Each forward-looking
statement speaks only as of the date of the particular statement. Gopher and
TTB do not undertake any obligation publicly to update or revise any
forward-looking statement as a result of new information, future events or
other information, although such forward-looking statements will be publicly updated
if required by the Financial Conduct Authority of the United Kingdom, the
London Stock Exchange plc or by applicable law. Given these statements involve
risks and uncertainties, results could differ materially from those expressed,
implied or inferred from the forward-looking statements contained in this
announcement.
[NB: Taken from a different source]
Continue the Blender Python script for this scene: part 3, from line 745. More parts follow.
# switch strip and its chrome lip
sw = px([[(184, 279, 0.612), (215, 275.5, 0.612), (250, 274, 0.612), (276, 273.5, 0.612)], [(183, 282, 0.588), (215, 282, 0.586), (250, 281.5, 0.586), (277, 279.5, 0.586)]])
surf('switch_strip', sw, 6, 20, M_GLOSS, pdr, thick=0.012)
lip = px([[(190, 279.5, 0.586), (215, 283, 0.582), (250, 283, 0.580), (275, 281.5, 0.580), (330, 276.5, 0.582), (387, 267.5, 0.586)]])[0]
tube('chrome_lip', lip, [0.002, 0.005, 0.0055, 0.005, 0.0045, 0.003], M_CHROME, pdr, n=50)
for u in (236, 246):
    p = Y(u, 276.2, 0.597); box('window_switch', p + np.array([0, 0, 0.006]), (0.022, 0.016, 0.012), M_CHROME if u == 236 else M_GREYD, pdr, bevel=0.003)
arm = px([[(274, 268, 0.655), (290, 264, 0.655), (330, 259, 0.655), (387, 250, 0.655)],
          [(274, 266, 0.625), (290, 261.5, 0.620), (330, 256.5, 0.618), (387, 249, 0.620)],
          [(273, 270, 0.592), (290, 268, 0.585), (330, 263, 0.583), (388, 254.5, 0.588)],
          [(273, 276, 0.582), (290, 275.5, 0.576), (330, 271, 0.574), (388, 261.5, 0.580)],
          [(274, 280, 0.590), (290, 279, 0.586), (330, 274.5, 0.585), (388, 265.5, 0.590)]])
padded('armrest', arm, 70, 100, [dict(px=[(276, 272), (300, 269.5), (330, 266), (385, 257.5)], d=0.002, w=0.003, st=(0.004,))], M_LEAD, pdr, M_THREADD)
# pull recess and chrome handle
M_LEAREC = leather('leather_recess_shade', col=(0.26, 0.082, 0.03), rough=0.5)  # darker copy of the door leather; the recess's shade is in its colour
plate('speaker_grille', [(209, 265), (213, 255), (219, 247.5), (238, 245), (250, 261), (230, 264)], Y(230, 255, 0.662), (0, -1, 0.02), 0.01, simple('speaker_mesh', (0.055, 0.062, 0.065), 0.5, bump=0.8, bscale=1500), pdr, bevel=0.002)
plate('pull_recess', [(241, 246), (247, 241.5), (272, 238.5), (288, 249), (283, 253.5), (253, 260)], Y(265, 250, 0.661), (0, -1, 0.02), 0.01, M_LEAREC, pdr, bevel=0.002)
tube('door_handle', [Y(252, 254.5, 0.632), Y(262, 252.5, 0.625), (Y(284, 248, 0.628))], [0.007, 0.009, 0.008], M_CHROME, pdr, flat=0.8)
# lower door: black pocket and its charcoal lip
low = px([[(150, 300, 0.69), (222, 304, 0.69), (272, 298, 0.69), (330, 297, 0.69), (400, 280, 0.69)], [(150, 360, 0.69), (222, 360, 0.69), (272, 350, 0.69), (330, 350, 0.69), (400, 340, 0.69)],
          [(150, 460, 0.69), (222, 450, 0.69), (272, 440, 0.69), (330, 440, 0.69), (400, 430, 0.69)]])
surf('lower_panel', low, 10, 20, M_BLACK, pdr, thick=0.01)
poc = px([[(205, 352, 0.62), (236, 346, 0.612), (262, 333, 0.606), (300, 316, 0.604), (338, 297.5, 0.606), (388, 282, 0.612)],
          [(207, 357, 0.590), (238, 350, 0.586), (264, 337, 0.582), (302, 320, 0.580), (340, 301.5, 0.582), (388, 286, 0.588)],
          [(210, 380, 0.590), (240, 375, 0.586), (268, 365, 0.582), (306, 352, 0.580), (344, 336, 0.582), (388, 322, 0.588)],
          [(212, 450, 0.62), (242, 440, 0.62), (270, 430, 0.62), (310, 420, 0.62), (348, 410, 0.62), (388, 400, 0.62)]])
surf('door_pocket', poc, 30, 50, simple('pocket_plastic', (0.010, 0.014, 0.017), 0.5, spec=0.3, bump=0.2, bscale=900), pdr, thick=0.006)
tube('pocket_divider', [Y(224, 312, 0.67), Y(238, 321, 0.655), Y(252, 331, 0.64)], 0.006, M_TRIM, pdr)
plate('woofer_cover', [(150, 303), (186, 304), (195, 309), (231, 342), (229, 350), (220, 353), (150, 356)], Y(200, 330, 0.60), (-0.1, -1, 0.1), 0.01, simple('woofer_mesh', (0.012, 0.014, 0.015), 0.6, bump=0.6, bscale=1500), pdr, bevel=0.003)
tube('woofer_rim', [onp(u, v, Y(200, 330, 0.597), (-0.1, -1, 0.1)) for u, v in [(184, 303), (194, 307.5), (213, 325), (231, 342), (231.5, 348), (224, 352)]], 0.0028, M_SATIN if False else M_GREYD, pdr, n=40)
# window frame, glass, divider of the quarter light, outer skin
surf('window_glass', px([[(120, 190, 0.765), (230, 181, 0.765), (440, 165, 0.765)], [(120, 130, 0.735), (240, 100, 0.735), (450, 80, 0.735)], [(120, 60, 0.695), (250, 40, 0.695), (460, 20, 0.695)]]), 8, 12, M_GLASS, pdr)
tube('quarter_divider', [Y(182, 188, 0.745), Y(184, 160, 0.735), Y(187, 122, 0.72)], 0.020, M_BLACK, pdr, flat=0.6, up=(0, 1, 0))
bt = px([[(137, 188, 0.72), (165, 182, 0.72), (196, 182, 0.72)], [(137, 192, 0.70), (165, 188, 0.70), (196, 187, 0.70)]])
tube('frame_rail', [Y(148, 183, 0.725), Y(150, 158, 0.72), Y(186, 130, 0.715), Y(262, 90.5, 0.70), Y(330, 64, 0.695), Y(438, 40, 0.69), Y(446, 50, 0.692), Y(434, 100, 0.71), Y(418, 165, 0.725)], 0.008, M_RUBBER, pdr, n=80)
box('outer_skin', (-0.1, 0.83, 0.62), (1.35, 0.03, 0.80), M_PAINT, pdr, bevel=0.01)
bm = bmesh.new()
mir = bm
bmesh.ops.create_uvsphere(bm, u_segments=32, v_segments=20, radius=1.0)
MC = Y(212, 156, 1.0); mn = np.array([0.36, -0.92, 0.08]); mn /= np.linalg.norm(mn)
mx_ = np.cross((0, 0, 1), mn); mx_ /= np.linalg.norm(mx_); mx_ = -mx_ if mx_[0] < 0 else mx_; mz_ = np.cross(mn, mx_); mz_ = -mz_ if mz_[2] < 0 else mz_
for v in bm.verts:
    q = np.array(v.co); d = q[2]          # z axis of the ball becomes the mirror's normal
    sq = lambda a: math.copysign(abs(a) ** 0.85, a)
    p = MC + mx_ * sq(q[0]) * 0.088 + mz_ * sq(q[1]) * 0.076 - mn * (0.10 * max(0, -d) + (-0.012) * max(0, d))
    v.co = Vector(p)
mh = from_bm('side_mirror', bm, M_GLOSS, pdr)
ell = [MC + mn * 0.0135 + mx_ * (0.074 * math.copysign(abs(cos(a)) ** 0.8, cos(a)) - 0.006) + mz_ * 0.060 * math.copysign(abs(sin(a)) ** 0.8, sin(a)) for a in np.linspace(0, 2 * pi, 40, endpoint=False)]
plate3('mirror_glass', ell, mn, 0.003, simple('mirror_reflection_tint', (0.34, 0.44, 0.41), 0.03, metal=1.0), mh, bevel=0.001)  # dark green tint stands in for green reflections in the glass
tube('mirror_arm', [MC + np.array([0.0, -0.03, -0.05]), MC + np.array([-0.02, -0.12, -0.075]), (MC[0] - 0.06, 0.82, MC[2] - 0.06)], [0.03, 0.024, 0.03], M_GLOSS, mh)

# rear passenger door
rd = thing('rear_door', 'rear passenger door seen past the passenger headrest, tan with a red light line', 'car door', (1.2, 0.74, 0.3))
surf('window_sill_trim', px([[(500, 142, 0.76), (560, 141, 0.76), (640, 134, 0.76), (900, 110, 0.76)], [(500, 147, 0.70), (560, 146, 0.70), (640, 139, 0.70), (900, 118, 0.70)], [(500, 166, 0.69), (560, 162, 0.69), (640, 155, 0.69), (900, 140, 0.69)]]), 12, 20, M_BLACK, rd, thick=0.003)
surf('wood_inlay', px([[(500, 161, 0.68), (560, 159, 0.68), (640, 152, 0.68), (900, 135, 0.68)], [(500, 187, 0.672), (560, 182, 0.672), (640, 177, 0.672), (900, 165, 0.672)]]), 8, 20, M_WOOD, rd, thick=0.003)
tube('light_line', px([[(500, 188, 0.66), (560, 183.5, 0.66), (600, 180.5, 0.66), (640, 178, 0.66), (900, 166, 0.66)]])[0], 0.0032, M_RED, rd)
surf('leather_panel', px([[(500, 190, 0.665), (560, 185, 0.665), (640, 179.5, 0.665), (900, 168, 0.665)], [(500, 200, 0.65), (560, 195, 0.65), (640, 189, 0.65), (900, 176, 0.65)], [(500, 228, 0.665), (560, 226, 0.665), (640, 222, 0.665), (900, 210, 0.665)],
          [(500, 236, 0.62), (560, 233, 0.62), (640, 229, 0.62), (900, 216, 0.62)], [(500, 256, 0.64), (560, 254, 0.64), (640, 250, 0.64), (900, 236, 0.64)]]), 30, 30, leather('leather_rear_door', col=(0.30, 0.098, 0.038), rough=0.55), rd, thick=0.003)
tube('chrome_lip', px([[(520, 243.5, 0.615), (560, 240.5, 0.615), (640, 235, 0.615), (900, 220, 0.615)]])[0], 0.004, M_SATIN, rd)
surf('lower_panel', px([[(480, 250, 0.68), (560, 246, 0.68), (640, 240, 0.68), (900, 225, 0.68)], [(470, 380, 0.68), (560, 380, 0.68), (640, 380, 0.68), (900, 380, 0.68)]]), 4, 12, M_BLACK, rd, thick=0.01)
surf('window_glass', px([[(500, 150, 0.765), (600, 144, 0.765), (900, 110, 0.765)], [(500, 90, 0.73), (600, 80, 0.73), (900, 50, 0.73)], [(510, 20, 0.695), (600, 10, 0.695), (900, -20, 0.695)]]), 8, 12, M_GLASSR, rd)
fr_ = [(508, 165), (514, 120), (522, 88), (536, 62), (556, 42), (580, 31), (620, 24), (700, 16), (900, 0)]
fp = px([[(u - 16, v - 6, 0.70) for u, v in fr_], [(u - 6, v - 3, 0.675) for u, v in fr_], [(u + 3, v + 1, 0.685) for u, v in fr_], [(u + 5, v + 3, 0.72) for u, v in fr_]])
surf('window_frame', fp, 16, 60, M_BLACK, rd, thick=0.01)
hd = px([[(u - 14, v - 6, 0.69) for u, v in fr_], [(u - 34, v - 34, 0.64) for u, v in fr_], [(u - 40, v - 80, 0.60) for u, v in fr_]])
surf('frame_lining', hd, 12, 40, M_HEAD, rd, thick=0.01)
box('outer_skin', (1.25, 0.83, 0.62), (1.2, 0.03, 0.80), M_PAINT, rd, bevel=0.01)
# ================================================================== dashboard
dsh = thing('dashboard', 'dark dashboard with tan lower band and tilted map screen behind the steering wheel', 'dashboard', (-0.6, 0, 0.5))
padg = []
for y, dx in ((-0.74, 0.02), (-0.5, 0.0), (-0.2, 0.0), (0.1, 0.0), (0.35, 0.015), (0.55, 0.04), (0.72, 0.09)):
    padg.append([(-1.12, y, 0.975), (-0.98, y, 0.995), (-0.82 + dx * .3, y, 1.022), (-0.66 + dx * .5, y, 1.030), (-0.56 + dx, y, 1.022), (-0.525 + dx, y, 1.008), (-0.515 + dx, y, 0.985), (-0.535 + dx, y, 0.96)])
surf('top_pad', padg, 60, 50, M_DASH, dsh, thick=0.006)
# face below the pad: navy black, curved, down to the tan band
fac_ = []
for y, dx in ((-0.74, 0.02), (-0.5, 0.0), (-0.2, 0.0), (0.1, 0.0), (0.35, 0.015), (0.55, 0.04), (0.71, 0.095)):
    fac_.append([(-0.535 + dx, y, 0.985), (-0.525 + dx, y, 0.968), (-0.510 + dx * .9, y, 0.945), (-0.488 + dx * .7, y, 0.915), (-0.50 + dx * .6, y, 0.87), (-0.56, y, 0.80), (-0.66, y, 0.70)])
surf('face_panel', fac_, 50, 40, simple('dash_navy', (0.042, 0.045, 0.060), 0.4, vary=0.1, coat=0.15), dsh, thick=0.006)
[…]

No representation or warranty, express or implied, is given by
Gopher and/or TTB or any of their officers, employees or agents as to the
achievement or reasonableness of, and no reliance should be placed on, any
projections, estimates, forecasts, targets, prospects or returns contained in
this announcement.
Financial information:
References to historical
financial information of Playtech or Finalto in this announcement have been
extracted without adjustment from the relevant published financial information
of Playtech and/or Finalto. Any historic financial information, projections,
estimates, forecasts, targets, prospects or returns contained on this Site are
not necessarily a reliable indicator of future performance. Nothing in these
materials should be relied upon as a promise or representation as to the
future.
Rounding:
Certain figures included
in this announcement have been rounded. Accordingly, figures shown for the same
category may vary slightly and figures shown as totals may not be an arithmetic
aggregation of the figures that precede them.